• Given problem
All of the material below is to be retyped exactly.

• Given information
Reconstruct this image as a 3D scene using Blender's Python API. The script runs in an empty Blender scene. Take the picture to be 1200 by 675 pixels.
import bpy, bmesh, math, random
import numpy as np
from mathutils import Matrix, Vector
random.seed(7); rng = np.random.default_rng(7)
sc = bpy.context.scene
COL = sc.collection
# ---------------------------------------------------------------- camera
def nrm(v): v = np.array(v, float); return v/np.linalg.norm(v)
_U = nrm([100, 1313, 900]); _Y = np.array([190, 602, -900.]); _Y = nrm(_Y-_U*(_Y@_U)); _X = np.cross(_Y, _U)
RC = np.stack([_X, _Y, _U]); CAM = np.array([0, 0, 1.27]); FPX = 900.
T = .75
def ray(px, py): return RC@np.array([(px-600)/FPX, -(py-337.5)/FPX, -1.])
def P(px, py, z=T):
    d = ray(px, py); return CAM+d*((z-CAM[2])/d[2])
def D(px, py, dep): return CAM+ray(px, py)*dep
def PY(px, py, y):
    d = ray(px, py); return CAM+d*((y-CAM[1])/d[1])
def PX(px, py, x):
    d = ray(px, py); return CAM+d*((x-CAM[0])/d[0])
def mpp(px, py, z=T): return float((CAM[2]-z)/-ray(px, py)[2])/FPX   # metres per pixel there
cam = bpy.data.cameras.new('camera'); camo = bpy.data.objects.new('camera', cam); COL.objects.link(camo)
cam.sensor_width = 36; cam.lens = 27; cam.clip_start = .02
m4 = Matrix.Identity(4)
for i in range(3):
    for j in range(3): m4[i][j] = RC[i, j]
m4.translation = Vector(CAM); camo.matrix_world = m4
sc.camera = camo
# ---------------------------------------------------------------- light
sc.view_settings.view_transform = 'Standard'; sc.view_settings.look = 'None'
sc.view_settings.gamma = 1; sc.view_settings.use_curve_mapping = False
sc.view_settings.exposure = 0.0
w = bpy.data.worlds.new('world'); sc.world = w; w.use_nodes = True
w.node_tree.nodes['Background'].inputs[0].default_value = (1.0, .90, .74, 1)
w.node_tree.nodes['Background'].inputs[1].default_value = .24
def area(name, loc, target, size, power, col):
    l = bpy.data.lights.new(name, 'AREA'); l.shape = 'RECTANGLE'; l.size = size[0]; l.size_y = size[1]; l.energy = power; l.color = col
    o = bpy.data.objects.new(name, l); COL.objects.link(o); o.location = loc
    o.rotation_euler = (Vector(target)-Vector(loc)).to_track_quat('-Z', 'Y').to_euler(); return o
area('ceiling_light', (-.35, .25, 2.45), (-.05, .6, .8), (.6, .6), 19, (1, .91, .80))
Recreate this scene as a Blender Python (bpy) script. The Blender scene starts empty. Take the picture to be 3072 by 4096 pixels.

• Problem solution
Reconstruct this image as a 3D scene using Blender's Python API. The script runs in an empty Blender scene. Take the picture to be 1200 by 675 pixels.
import bpy, bmesh, math, random
import numpy as np
from mathutils import Matrix, Vector
random.seed(7); rng = np.random.default_rng(7)
sc = bpy.context.scene
COL = sc.collection
# ---------------------------------------------------------------- camera
def nrm(v): v = np.array(v, float); return v/np.linalg.norm(v)
_U = nrm([100, 1313, 900]); _Y = np.array([190, 602, -900.]); _Y = nrm(_Y-_U*(_Y@_U)); _X = np.cross(_Y, _U)
RC = np.stack([_X, _Y, _U]); CAM = np.array([0, 0, 1.27]); FPX = 900.
T = .75
def ray(px, py): return RC@np.array([(px-600)/FPX, -(py-337.5)/FPX, -1.])
def P(px, py, z=T):
    d = ray(px, py); return CAM+d*((z-CAM[2])/d[2])
def D(px, py, dep): return CAM+ray(px, py)*dep
def PY(px, py, y):
    d = ray(px, py); return CAM+d*((y-CAM[1])/d[1])
def PX(px, py, x):
    d = ray(px, py); return CAM+d*((x-CAM[0])/d[0])
def mpp(px, py, z=T): return float((CAM[2]-z)/-ray(px, py)[2])/FPX   # metres per pixel there
cam = bpy.data.cameras.new('camera'); camo = bpy.data.objects.new('camera', cam); COL.objects.link(camo)
cam.sensor_width = 36; cam.lens = 27; cam.clip_start = .02
m4 = Matrix.Identity(4)
for i in range(3):
    for j in range(3): m4[i][j] = RC[i, j]
m4.translation = Vector(CAM); camo.matrix_world = m4
sc.camera = camo
# ---------------------------------------------------------------- light
sc.view_settings.view_transform = 'Standard'; sc.view_settings.look = 'None'
sc.view_settings.gamma = 1; sc.view_settings.use_curve_mapping = False
sc.view_settings.exposure = 0.0
w = bpy.data.worlds.new('world'); sc.world = w; w.use_nodes = True
w.node_tree.nodes['Background'].inputs[0].default_value = (1.0, .90, .74, 1)
w.node_tree.nodes['Background'].inputs[1].default_value = .24
def area(name, loc, target, size, power, col):
    l = bpy.data.lights.new(name, 'AREA'); l.shape = 'RECTANGLE'; l.size = size[0]; l.size_y = size[1]; l.energy = power; l.color = col
    o = bpy.data.objects.new(name, l); COL.objects.link(o); o.location = loc
    o.rotation_euler = (Vector(target)-Vector(loc)).to_track_quat('-Z', 'Y').to_euler(); return o
area('ceiling_light', (-.35, .25, 2.45), (-.05, .6, .8), (.6, .6), 19, (1, .91, .80))
Recreate this scene as a Blender Python (bpy) script. The Blender scene starts empty. Take the picture to be 3072 by 4096 pixels.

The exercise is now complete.